EXERCISE REQUIREMENTS:
Write out the data below in full. Keep it exact.

DATA:
========================================================================

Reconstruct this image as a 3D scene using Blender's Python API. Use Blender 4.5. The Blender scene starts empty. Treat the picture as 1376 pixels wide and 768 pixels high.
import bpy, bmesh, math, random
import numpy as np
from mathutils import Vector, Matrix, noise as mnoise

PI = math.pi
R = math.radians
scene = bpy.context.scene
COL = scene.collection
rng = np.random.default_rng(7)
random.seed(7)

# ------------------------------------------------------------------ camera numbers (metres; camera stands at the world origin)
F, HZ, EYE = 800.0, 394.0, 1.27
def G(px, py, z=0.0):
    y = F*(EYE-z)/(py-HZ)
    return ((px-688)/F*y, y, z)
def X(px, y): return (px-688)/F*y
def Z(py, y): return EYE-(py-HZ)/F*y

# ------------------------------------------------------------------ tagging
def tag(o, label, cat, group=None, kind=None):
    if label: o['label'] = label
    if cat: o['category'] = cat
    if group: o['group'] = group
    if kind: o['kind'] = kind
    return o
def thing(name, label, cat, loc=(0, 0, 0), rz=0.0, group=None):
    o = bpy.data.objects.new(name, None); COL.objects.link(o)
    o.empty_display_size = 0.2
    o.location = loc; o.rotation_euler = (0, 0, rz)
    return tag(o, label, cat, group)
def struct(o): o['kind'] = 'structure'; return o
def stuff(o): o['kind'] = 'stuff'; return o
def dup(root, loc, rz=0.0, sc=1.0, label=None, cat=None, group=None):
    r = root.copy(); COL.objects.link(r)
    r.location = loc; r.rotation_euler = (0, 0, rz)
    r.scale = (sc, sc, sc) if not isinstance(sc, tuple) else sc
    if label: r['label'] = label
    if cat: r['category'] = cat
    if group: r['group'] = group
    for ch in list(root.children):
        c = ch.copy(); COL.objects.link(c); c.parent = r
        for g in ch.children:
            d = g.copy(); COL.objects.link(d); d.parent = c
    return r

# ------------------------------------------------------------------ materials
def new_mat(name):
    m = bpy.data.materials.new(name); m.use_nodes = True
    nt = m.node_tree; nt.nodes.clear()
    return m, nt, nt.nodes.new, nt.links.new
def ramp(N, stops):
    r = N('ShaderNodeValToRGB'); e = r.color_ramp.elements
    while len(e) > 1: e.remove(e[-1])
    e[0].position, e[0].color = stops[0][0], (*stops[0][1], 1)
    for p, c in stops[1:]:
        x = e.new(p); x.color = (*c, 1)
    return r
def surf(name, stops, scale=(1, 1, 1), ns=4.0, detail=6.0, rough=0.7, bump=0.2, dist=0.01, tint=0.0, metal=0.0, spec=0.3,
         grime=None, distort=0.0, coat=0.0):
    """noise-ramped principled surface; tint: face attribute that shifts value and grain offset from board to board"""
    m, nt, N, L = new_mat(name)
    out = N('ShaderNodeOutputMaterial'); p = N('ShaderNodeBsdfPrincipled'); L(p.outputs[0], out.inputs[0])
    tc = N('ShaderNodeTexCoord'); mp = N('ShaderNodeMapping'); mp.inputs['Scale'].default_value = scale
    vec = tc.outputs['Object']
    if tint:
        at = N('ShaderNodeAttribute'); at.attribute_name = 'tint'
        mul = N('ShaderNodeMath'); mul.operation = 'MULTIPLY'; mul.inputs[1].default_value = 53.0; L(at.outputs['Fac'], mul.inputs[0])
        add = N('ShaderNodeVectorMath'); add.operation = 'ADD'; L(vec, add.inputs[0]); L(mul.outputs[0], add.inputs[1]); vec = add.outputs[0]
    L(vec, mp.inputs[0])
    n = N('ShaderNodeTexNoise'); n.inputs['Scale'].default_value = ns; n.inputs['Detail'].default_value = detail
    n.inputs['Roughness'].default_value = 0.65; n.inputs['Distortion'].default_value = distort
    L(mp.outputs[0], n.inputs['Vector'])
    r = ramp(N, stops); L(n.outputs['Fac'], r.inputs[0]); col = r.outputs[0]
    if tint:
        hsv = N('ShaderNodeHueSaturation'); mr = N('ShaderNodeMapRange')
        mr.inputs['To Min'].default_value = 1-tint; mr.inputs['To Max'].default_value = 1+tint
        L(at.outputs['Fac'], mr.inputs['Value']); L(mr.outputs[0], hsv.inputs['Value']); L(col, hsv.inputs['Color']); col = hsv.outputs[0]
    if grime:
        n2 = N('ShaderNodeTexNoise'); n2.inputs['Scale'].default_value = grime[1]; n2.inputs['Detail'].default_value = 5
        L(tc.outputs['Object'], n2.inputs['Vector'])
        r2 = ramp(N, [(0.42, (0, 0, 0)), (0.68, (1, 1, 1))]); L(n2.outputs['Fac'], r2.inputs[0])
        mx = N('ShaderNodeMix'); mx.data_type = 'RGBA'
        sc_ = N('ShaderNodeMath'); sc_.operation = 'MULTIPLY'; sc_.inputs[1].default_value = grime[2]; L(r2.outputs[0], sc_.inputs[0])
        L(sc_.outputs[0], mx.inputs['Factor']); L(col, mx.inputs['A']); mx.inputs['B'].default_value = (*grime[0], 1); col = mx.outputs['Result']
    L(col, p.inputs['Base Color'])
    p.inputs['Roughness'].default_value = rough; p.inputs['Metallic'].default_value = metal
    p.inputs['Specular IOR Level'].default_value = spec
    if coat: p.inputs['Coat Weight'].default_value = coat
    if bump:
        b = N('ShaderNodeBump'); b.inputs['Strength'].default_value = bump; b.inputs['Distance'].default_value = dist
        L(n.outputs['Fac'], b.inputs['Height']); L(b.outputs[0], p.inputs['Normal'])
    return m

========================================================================

EXERCISE OUTPUT:
Reconstruct this image as a 3D scene using Blender's Python API. Use Blender 4.5. The Blender scene starts empty. Treat the picture as 1376 pixels wide and 768 pixels high.
import bpy, bmesh, math, random
import numpy as np
from mathutils import Vector, Matrix, noise as mnoise

PI = math.pi
R = math.radians
scene = bpy.context.scene
COL = scene.collection
rng = np.random.default_rng(7)
random.seed(7)

# ------------------------------------------------------------------ camera numbers (metres; camera stands at the world origin)
F, HZ, EYE = 800.0, 394.0, 1.27
def G(px, py, z=0.0):
    y = F*(EYE-z)/(py-HZ)
    return ((px-688)/F*y, y, z)
def X(px, y): return (px-688)/F*y
def Z(py, y): return EYE-(py-HZ)/F*y

# ------------------------------------------------------------------ tagging
def tag(o, label, cat, group=None, kind=None):
    if label: o['label'] = label
    if cat: o['category'] = cat
    if group: o['group'] = group
    if kind: o['kind'] = kind
    return o
def thing(name, label, cat, loc=(0, 0, 0), rz=0.0, group=None):
    o = bpy.data.objects.new(name, None); COL.objects.link(o)
    o.empty_display_size = 0.2
    o.location = loc; o.rotation_euler = (0, 0, rz)
    return tag(o, label, cat, group)
def struct(o): o['kind'] = 'structure'; return o
def stuff(o): o['kind'] = 'stuff'; return o
def dup(root, loc, rz=0.0, sc=1.0, label=None, cat=None, group=None):
    r = root.copy(); COL.objects.link(r)
    r.location = loc; r.rotation_euler = (0, 0, rz)
    r.scale = (sc, sc, sc) if not isinstance(sc, tuple) else sc
    if label: r['label'] = label
    if cat: r['category'] = cat
    if group: r['group'] = group
    for ch in list(root.children):
        c = ch.copy(); COL.objects.link(c); c.parent = r
        for g in ch.children:
            d = g.copy(); COL.objects.link(d); d.parent = c
    return r

# ------------------------------------------------------------------ materials
def new_mat(name):
    m = bpy.data.materials.new(name); m.use_nodes = True
    nt = m.node_tree; nt.nodes.clear()
    return m, nt, nt.nodes.new, nt.links.new
def ramp(N, stops):
    r = N('ShaderNodeValToRGB'); e = r.color_ramp.elements
    while len(e) > 1: e.remove(e[-1])
    e[0].position, e[0].color = stops[0][0], (*stops[0][1], 1)
    for p, c in stops[1:]:
        x = e.new(p); x.color = (*c, 1)
    return r
def surf(name, stops, scale=(1, 1, 1), ns=4.0, detail=6.0, rough=0.7, bump=0.2, dist=0.01, tint=0.0, metal=0.0, spec=0.3,
         grime=None, distort=0.0, coat=0.0):
    """noise-ramped principled surface; tint: face attribute that shifts value and grain offset from board to board"""
    m, nt, N, L = new_mat(name)
    out = N('ShaderNodeOutputMaterial'); p = N('ShaderNodeBsdfPrincipled'); L(p.outputs[0], out.inputs[0])
    tc = N('ShaderNodeTexCoord'); mp = N('ShaderNodeMapping'); mp.inputs['Scale'].default_value = scale
    vec = tc.outputs['Object']
    if tint:
        at = N('ShaderNodeAttribute'); at.attribute_name = 'tint'
        mul = N('ShaderNodeMath'); mul.operation = 'MULTIPLY'; mul.inputs[1].default_value = 53.0; L(at.outputs['Fac'], mul.inputs[0])
        add = N('ShaderNodeVectorMath'); add.operation = 'ADD'; L(vec, add.inputs[0]); L(mul.outputs[0], add.inputs[1]); vec = add.outputs[0]
    L(vec, mp.inputs[0])
    n = N('ShaderNodeTexNoise'); n.inputs['Scale'].default_value = ns; n.inputs['Detail'].default_value = detail
    n.inputs['Roughness'].default_value = 0.65; n.inputs['Distortion'].default_value = distort
    L(mp.outputs[0], n.inputs['Vector'])
    r = ramp(N, stops); L(n.outputs['Fac'], r.inputs[0]); col = r.outputs[0]
    if tint:
        hsv = N('ShaderNodeHueSaturation'); mr = N('ShaderNodeMapRange')
        mr.inputs['To Min'].default_value = 1-tint; mr.inputs['To Max'].default_value = 1+tint
        L(at.outputs['Fac'], mr.inputs['Value']); L(mr.outputs[0], hsv.inputs['Value']); L(col, hsv.inputs['Color']); col = hsv.outputs[0]
    if grime:
        n2 = N('ShaderNodeTexNoise'); n2.inputs['Scale'].default_value = grime[1]; n2.inputs['Detail'].default_value = 5
        L(tc.outputs['Object'], n2.inputs['Vector'])
        r2 = ramp(N, [(0.42, (0, 0, 0)), (0.68, (1, 1, 1))]); L(n2.outputs['Fac'], r2.inputs[0])
        mx = N('ShaderNodeMix'); mx.data_type = 'RGBA'
        sc_ = N('ShaderNodeMath'); sc_.operation = 'MULTIPLY'; sc_.inputs[1].default_value = grime[2]; L(r2.outputs[0], sc_.inputs[0])
        L(sc_.outputs[0], mx.inputs['Factor']); L(col, mx.inputs['A']); mx.inputs['B'].default_value = (*grime[0], 1); col = mx.outputs['Result']
    L(col, p.inputs['Base Color'])
    p.inputs['Roughness'].default_value = rough; p.inputs['Metallic'].default_value = metal
    p.inputs['Specular IOR Level'].default_value = spec
    if coat: p.inputs['Coat Weight'].default_value = coat
    if bump:
        b = N('ShaderNodeBump'); b.inputs['Strength'].default_value = bump; b.inputs['Distance'].default_value = dist
        L(n.outputs['Fac'], b.inputs['Height']); L(b.outputs[0], p.inputs['Normal'])
    return m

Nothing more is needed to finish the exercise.